* **Short task**
Write out the entries below once more, exactly, with the pictures left out.

[Begin Data for this exercise]

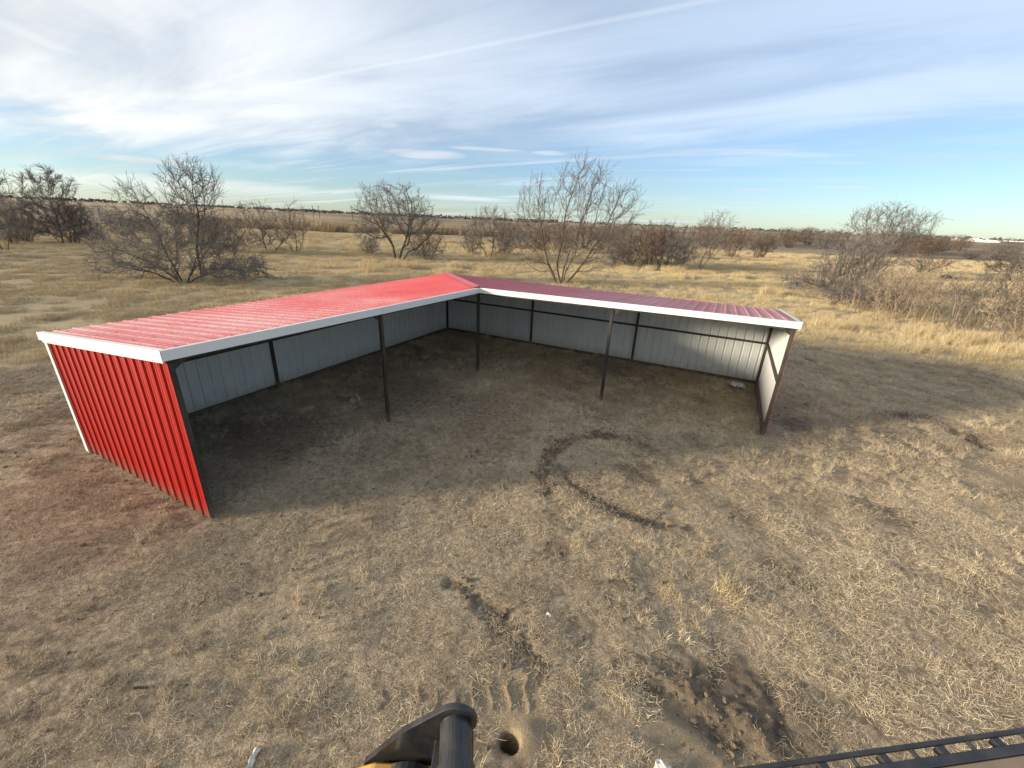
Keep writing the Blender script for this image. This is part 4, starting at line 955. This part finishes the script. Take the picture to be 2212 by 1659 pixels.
plant_sc('bare_tree', 'tallest bare tree, a V of stems right behind the maroon roof', 'tree', -0.9, 15.1, [(.9, 0, 6.1, 2.0, 2.0, 1.9, 2.6), (3.2, 0, 5.0, 2.0, 2.0, 1.8, 2.2), (-1.9, 0, 5.0, 1.5, 1.6, 1.9, 1.8), (-2.6, 0, 3.6, 1.4, 1.5, 1.3, 1.0), (.6, 0, 3.0, 2.8, 2.4, 1.7, 2.0), (-1.6, 0, 1.4, 2.0, 1.6, 1.0, .8), (2.0, 0, 1.5, 1.8, 1.6, 1.0, .7)], [(0, 0, .1, .1, 1.3), (-.25, 0, -.55, 0, 1.6), (.25, 0, .65, 0, 1.2), (.1, .2, .3, .5, 1.0), (-.1, -.2, -.9, -.3, .6), (.2, -.1, 1.3, -.2, .5), (0, 0, -.3, .2, 1.4)], 30, BB, TB, TREES, n_att=1300, step=.26, kill=.40, rmin=.0075, up=.20, rtip=.0085, tw_n=1.15, twig=(.4, .95))
plant_sc('bare_tree', 'upright bare tree at the right end of the central thicket', 'tree', 6.8, 34.8, [(.8, 0, 4.0, 2.0, 1.8, 1.9, 2.2), (.2, 0, 2.0, 1.5, 1.4, 1.4, 1)], [(0, 0, .05, 0, .9), (.1, 0, .35, 0, .8), (-.15, 0, -.25, 0, .7), (.1, .1, .2, .4, .5)], 31, BD, TB, TREES, n_att=420, step=.28, kill=.42, rmin=.0095, up=.2)
plant_sc('bare_tree', 'fan-topped bare tree standing behind the grey brush heap at right', 'tree', 22.6, 42.5, [(-.4, 0, 5.3, 3.2, 2.6, 1.9, 3), (2.6, 0, 5.0, 2.4, 2.2, 1.7, 2), (.6, 0, 2.6, 3.0, 2.4, 1.8, 1.8)], [(0, 0, .0, 0, 1.4), (.2, 0, .5, 0, 1.2), (-.3, 0, -.5, 0, .8), (.3, 0, .9, .2, .8)], 32, BB, TG, TREES, n_att=900, step=.3, kill=.42, rmin=.010, up=.16, twig=(.4, 1.0))
SH = 'bare shrubs of the thickets'
def dome(w, h): return [(0, 0, h*.52, w*.46, w*.46, h*.46, 3), (0, 0, h*.28, w*.5, w*.5, h*.26, 1.6)]
def ring(n, r0, lean, cl, seed):
    R = random.Random(seed); o = []
    for k in range(n): a = 2*PI*k/n+R.uniform(-.3, .3); l = R.uniform(.15, 1)*lean; o.append((math.cos(a)*r0*R.random(), math.sin(a)*r0*R.random(), math.cos(a)*l, math.sin(a)*l, cl*R.uniform(.5, 1.2)))
    return o
ST = ('stems', 'twigs')
plant_sc('bare_shrub', 'grey twiggy shrub under the round-crowned tree', 'shrub', -19.2, 23.2, dome(4.6, 3.0), ring(8, .4, .9, .5, 1), 41, BD, TG, SH, ST, n_att=360, step=.26, kill=.40, rmin=.009, thr=.018, tw_n=2)
sA = plant_sc('bare_shrub', 'brown shrub at the left end of the central thicket', 'shrub', -0.3, 34.6, dome(5.2, 4.6), ring(10, .5, .8, .7, 2), 42, BD, TB, SH, ST, n_att=560, step=.3, kill=.44, rmin=.0105, thr=.018, tw_n=2)
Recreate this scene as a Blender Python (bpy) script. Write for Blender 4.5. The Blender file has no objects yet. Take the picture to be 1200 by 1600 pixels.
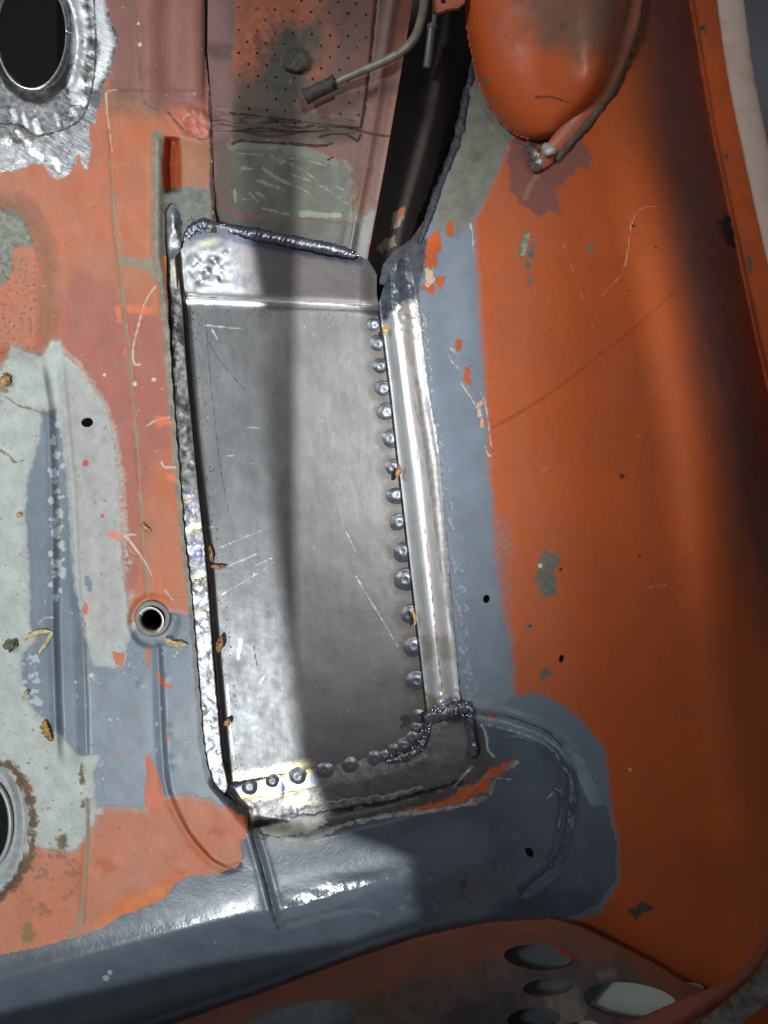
import bpy, math, random
import numpy as np

random.seed(7)
S = 0.0004            # metres per photo pixel on the floor plane
H = 1255.0            # camera height above the floor plane, same unit
scene = bpy.context.scene
col = scene.collection


def lin(r, g, b):
    out = []
    for c in (r, g, b):
        c = c / 255.0
        out.append(c / 12.92 if c <= 0.04045 else ((c + 0.055) / 1.055) ** 2.4)
    return tuple(out)


def P(u, v, z=0.0):
    """photo pixel (u, v) seen at height z -> point in metres"""
    u = np.asarray(u, float); v = np.asarray(v, float); z = np.asarray(z, float) + 0 * u
    k = (H - z) / H * S
    return np.stack([(u - 600.0) * k, (800.0 - v) * k, z * S], -1)


def W(x, y, z):
    """true position in px units (no perspective)"""
    return ((x - 600.0) * S, (800.0 - y) * S, z * S)


# ------------------------------------------------------------------ camera
cam_d = bpy.data.cameras.new('camera')
cam = bpy.data.objects.new('camera', cam_d)
col.objects.link(cam)
cam.location = (0, 0, H * S)
cam_d.sensor_fit = 'VERTICAL'
cam_d.sensor_height = 24
cam_d.lens = 12.0 / (800.0 / H)
cam_d.clip_start = 0.01
cam_d.clip_end = 50
scene.camera = cam

# ------------------------------------------------------------------ world and lamps
w = bpy.data.worlds.new('World')
scene.world = w
w.use_nodes = True
bg = w.node_tree.nodes['Background']
bg.inputs[0].default_value = (0.90, 0.98, 1.0, 1)
bg.inputs[1].default_value = 0.17


def area(name, pos, target, size, size_y, power, color):
    d = bpy.data.lights.new(name, 'AREA')
    d.shape = 'RECTANGLE'; d.size = size; d.size_y = size_y
    d.energy = power; d.color = color
    o = bpy.data.objects.new(name, d)
    col.objects.link(o)
    from mathutils import Vector
    o.location = W(*pos)
    dv = Vector(W(*target)) - o.location
    o.rotation_euler = dv.to_track_quat('-Z', 'Y').to_euler()
    return o


area('workshop_lamp', (-250, 2100, 3400), (350, 800, 0), 0.012, 0.012, 14.5, (0.93, 0.98, 1.0))
from mathutils import Vector


def spot(name, pos, target, power, size, soft, color):
    d = bpy.data.lights.new(name, 'SPOT')
    d.energy = power; d.color = color
    d.spot_size = math.radians(size); d.spot_blend = 1.0; d.shadow_soft_size = soft
    o = bpy.data.objects.new(name, d)
    col.objects.link(o)
    o.location = W(*pos)
    o.rotation_euler = (Vector(W(*target)) - o.location).to_track_quat('-Z', 'Y').to_euler()
    return o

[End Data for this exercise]

* **Solution to the exercise**
Keep writing the Blender script for this image. This is part 4, starting at line 955. This part finishes the script. Take the picture to be 2212 by 1659 pixels.
plant_sc('bare_tree', 'tallest bare tree, a V of stems right behind the maroon roof', 'tree', -0.9, 15.1, [(.9, 0, 6.1, 2.0, 2.0, 1.9, 2.6), (3.2, 0, 5.0, 2.0, 2.0, 1.8, 2.2), (-1.9, 0, 5.0, 1.5, 1.6, 1.9, 1.8), (-2.6, 0, 3.6, 1.4, 1.5, 1.3, 1.0), (.6, 0, 3.0, 2.8, 2.4, 1.7, 2.0), (-1.6, 0, 1.4, 2.0, 1.6, 1.0, .8), (2.0, 0, 1.5, 1.8, 1.6, 1.0, .7)], [(0, 0, .1, .1, 1.3), (-.25, 0, -.55, 0, 1.6), (.25, 0, .65, 0, 1.2), (.1, .2, .3, .5, 1.0), (-.1, -.2, -.9, -.3, .6), (.2, -.1, 1.3, -.2, .5), (0, 0, -.3, .2, 1.4)], 30, BB, TB, TREES, n_att=1300, step=.26, kill=.40, rmin=.0075, up=.20, rtip=.0085, tw_n=1.15, twig=(.4, .95))
plant_sc('bare_tree', 'upright bare tree at the right end of the central thicket', 'tree', 6.8, 34.8, [(.8, 0, 4.0, 2.0, 1.8, 1.9, 2.2), (.2, 0, 2.0, 1.5, 1.4, 1.4, 1)], [(0, 0, .05, 0, .9), (.1, 0, .35, 0, .8), (-.15, 0, -.25, 0, .7), (.1, .1, .2, .4, .5)], 31, BD, TB, TREES, n_att=420, step=.28, kill=.42, rmin=.0095, up=.2)
plant_sc('bare_tree', 'fan-topped bare tree standing behind the grey brush heap at right', 'tree', 22.6, 42.5, [(-.4, 0, 5.3, 3.2, 2.6, 1.9, 3), (2.6, 0, 5.0, 2.4, 2.2, 1.7, 2), (.6, 0, 2.6, 3.0, 2.4, 1.8, 1.8)], [(0, 0, .0, 0, 1.4), (.2, 0, .5, 0, 1.2), (-.3, 0, -.5, 0, .8), (.3, 0, .9, .2, .8)], 32, BB, TG, TREES, n_att=900, step=.3, kill=.42, rmin=.010, up=.16, twig=(.4, 1.0))
SH = 'bare shrubs of the thickets'
def dome(w, h): return [(0, 0, h*.52, w*.46, w*.46, h*.46, 3), (0, 0, h*.28, w*.5, w*.5, h*.26, 1.6)]
def ring(n, r0, lean, cl, seed):
    R = random.Random(seed); o = []
    for k in range(n): a = 2*PI*k/n+R.uniform(-.3, .3); l = R.uniform(.15, 1)*lean; o.append((math.cos(a)*r0*R.random(), math.sin(a)*r0*R.random(), math.cos(a)*l, math.sin(a)*l, cl*R.uniform(.5, 1.2)))
    return o
ST = ('stems', 'twigs')
plant_sc('bare_shrub', 'grey twiggy shrub under the round-crowned tree', 'shrub', -19.2, 23.2, dome(4.6, 3.0), ring(8, .4, .9, .5, 1), 41, BD, TG, SH, ST, n_att=360, step=.26, kill=.40, rmin=.009, thr=.018, tw_n=2)
sA = plant_sc('bare_shrub', 'brown shrub at the left end of the central thicket', 'shrub', -0.3, 34.6, dome(5.2, 4.6), ring(10, .5, .8, .7, 2), 42, BD, TB, SH, ST, n_att=560, step=.3, kill=.44, rmin=.0105, thr=.018, tw_n=2)
Recreate this scene as a Blender Python (bpy) script. Write for Blender 4.5. The Blender file has no objects yet. Take the picture to be 1200 by 1600 pixels.
import bpy, math, random
import numpy as np

random.seed(7)
S = 0.0004            # metres per photo pixel on the floor plane
H = 1255.0            # camera height above the floor plane, same unit
scene = bpy.context.scene
col = scene.collection


def lin(r, g, b):
    out = []
    for c in (r, g, b):
        c = c / 255.0
        out.append(c / 12.92 if c <= 0.04045 else ((c + 0.055) / 1.055) ** 2.4)
    return tuple(out)


def P(u, v, z=0.0):
    """photo pixel (u, v) seen at height z -> point in metres"""
    u = np.asarray(u, float); v = np.asarray(v, float); z = np.asarray(z, float) + 0 * u
    k = (H - z) / H * S
    return np.stack([(u - 600.0) * k, (800.0 - v) * k, z * S], -1)


def W(x, y, z):
    """true position in px units (no perspective)"""
    return ((x - 600.0) * S, (800.0 - y) * S, z * S)


# ------------------------------------------------------------------ camera
cam_d = bpy.data.cameras.new('camera')
cam = bpy.data.objects.new('camera', cam_d)
col.objects.link(cam)
cam.location = (0, 0, H * S)
cam_d.sensor_fit = 'VERTICAL'
cam_d.sensor_height = 24
cam_d.lens = 12.0 / (800.0 / H)
cam_d.clip_start = 0.01
cam_d.clip_end = 50
scene.camera = cam

# ------------------------------------------------------------------ world and lamps
w = bpy.data.worlds.new('World')
scene.world = w
w.use_nodes = True
bg = w.node_tree.nodes['Background']
bg.inputs[0].default_value = (0.90, 0.98, 1.0, 1)
bg.inputs[1].default_value = 0.17


def area(name, pos, target, size, size_y, power, color):
    d = bpy.data.lights.new(name, 'AREA')
    d.shape = 'RECTANGLE'; d.size = size; d.size_y = size_y
    d.energy = power; d.color = color
    o = bpy.data.objects.new(name, d)
    col.objects.link(o)
    from mathutils import Vector
    o.location = W(*pos)
    dv = Vector(W(*target)) - o.location
    o.rotation_euler = dv.to_track_quat('-Z', 'Y').to_euler()
    return o


area('workshop_lamp', (-250, 2100, 3400), (350, 800, 0), 0.012, 0.012, 14.5, (0.93, 0.98, 1.0))
from mathutils import Vector


def spot(name, pos, target, power, size, soft, color):
    d = bpy.data.lights.new(name, 'SPOT')
    d.energy = power; d.color = color
    d.spot_size = math.radians(size); d.spot_blend = 1.0; d.shadow_soft_size = soft
    o = bpy.data.objects.new(name, d)
    col.objects.link(o)
    o.location = W(*pos)
    o.rotation_euler = (Vector(W(*target)) - o.location).to_track_quat('-Z', 'Y').to_euler()
    return o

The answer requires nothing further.